Michael and Alfie’s new album, ‘Together’ is out on Friday, November 4 and they are coming to Blackpool on tour on Wednesday, November 23.

Tale of the tape - Boe and Ball

Alfie Boe

Born on 29 September 1973, in Blackpool and was brought up in Fleetwood. He has released eight studio albums, with two going Platinum, two going Gold and one going Silver.

He appeared as Jean Valjean in the musical Les Misérables, playing the role in the Queen’s Theatre in London, the Les Misérables: 25th Anniversary Concert in October 2010, and in the Broadway revival.

He won a Tony Award as part of the ensemble of La bohème in 2003.

In 1999 and 2000, he was featured as the “opera dude” on albums by the Clint Boon Experience, led by the former organist of the Inspiral Carpets.

Michael Ball

Born on 27 June 1962, in Bromsgrove, Worcestershire.

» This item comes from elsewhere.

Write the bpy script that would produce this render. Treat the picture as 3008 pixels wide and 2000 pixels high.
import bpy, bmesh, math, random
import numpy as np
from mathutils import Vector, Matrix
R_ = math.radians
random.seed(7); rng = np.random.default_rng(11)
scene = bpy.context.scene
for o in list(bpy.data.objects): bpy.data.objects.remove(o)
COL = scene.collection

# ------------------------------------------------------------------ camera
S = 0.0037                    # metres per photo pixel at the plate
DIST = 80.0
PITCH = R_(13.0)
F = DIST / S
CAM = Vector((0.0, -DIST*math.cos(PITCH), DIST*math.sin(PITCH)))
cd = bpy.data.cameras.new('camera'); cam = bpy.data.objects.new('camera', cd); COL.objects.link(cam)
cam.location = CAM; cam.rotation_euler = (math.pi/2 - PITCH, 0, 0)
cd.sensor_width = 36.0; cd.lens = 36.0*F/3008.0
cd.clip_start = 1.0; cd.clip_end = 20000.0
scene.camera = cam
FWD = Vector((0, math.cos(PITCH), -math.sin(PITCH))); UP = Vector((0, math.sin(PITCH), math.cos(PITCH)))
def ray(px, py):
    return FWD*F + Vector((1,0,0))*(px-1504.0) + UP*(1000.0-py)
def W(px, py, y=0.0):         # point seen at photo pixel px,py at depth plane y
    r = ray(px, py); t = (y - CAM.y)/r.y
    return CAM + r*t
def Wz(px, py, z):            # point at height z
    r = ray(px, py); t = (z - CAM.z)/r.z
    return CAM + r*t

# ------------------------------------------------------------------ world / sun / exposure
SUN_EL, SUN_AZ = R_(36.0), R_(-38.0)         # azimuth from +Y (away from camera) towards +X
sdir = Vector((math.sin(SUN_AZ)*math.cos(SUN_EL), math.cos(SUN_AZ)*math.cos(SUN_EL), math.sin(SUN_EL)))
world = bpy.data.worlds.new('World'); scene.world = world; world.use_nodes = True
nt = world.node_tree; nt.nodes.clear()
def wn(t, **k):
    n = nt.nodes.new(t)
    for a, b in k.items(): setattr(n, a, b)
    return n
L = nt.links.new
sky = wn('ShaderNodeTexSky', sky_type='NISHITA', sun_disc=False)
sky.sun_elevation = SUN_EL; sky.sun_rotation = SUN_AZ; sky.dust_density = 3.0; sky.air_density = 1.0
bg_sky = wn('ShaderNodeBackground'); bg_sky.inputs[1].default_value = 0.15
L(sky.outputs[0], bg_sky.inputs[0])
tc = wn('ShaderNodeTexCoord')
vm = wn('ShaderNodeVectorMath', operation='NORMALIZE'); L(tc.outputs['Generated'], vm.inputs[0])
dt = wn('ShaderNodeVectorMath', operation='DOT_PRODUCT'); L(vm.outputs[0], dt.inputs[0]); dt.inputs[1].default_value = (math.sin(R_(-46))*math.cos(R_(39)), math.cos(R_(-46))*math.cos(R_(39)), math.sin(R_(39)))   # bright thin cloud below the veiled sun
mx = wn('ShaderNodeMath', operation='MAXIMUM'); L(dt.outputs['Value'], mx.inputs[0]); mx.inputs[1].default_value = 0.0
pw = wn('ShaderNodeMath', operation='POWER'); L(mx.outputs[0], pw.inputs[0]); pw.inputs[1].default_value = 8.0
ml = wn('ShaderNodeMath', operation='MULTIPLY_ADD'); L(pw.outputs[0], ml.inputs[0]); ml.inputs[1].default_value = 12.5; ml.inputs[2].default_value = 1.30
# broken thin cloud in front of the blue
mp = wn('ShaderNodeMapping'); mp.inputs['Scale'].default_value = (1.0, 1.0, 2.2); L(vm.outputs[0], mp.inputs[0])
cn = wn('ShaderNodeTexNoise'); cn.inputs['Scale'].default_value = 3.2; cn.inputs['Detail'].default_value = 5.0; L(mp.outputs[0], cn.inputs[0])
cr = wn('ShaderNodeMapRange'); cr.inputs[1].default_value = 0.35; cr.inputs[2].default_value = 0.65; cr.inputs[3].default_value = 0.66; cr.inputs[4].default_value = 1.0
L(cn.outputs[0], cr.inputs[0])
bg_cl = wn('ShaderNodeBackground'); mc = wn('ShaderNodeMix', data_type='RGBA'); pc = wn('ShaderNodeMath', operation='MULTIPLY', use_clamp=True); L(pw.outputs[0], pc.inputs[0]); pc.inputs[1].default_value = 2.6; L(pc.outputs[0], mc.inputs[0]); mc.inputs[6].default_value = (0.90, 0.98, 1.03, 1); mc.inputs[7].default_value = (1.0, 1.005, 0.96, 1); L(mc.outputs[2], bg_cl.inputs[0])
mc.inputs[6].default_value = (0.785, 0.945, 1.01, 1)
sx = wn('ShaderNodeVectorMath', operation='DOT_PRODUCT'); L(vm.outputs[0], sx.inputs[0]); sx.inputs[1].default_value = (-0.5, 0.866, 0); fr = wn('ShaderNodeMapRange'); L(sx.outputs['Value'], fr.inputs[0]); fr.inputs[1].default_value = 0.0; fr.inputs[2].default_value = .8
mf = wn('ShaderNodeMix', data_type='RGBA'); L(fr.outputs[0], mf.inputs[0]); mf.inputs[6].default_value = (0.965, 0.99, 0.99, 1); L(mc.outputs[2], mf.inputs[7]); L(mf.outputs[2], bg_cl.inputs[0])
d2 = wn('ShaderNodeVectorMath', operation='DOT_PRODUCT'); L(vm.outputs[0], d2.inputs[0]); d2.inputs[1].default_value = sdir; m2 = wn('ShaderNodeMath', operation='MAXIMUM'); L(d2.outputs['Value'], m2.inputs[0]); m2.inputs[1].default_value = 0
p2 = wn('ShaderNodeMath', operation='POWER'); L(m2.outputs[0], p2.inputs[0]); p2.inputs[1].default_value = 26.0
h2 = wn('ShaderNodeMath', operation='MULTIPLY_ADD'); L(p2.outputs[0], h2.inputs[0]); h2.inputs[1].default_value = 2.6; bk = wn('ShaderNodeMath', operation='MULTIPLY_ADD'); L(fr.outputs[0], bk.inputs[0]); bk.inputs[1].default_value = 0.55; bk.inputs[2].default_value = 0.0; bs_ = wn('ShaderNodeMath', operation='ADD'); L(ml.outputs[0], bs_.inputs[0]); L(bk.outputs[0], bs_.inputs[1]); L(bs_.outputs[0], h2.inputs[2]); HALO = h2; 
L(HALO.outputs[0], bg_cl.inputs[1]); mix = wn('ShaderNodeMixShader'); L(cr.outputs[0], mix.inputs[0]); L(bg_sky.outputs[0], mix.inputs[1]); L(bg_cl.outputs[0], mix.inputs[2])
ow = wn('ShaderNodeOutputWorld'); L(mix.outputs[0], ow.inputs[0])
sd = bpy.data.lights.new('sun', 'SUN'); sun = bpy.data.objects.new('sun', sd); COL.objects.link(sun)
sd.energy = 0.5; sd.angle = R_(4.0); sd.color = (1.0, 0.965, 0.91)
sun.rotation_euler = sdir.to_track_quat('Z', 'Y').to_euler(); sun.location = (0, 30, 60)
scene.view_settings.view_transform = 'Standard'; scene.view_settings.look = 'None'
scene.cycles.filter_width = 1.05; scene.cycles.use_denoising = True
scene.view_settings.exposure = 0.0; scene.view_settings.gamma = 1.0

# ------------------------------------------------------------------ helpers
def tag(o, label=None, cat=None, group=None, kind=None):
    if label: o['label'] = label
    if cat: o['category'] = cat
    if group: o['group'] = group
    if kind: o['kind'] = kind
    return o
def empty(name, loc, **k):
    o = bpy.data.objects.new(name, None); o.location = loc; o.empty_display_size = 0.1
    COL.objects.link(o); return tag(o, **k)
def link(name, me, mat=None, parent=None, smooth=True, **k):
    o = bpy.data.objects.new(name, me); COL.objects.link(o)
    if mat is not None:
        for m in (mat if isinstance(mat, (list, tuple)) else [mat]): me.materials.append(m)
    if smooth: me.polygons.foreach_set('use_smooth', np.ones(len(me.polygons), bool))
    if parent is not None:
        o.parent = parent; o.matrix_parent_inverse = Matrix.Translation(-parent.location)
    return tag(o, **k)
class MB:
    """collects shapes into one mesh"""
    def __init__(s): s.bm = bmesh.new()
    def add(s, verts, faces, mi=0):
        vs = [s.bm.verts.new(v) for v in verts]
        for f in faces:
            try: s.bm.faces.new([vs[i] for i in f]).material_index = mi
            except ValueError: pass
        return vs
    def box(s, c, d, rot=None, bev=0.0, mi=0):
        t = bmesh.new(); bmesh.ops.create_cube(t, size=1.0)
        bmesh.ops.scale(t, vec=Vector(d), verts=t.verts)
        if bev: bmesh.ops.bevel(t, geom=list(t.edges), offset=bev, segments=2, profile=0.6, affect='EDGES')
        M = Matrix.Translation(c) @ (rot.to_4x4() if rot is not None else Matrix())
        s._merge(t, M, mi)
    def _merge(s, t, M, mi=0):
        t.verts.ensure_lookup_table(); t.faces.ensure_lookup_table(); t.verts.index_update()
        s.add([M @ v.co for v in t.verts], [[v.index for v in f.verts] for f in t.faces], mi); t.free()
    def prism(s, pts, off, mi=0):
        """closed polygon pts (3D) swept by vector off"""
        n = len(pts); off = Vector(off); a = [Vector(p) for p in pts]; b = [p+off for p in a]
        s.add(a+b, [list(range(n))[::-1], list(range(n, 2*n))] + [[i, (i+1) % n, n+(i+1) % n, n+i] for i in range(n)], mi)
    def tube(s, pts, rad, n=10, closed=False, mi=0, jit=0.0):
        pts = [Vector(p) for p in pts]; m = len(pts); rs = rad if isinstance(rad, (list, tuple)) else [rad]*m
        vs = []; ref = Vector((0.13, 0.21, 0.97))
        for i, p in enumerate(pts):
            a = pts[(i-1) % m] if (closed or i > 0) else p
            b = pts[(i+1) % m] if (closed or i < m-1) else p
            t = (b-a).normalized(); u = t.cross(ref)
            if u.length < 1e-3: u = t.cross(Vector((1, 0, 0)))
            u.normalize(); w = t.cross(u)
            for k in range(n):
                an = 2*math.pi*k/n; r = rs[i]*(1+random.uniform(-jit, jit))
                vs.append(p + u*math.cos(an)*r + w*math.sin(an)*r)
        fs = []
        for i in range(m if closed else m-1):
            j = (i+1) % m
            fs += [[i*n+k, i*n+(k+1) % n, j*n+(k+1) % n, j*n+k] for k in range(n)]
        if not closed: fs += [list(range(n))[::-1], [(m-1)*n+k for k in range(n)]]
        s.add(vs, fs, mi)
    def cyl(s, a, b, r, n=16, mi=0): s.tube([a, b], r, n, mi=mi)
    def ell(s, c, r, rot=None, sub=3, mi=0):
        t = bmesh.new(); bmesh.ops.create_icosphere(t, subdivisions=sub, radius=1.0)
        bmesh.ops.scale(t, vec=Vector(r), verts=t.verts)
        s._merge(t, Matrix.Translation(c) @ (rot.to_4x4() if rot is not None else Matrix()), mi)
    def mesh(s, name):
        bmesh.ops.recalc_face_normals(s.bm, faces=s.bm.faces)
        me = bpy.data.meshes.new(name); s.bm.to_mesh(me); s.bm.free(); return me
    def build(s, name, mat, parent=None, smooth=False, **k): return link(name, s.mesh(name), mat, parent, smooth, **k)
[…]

Made his West End debut as Marius in the original London production of Les Misérables, in 1985.

Finished 2nd in Eurovision in 1992, with ‘One Step Out of Time’.

He has twice won the Olivier Award for Best Actor in a Musical for his roles in Hairspray and Sweeney Todd.

Was awarded an OBE in the 2015 Birthday Honours for his services to musical theatre.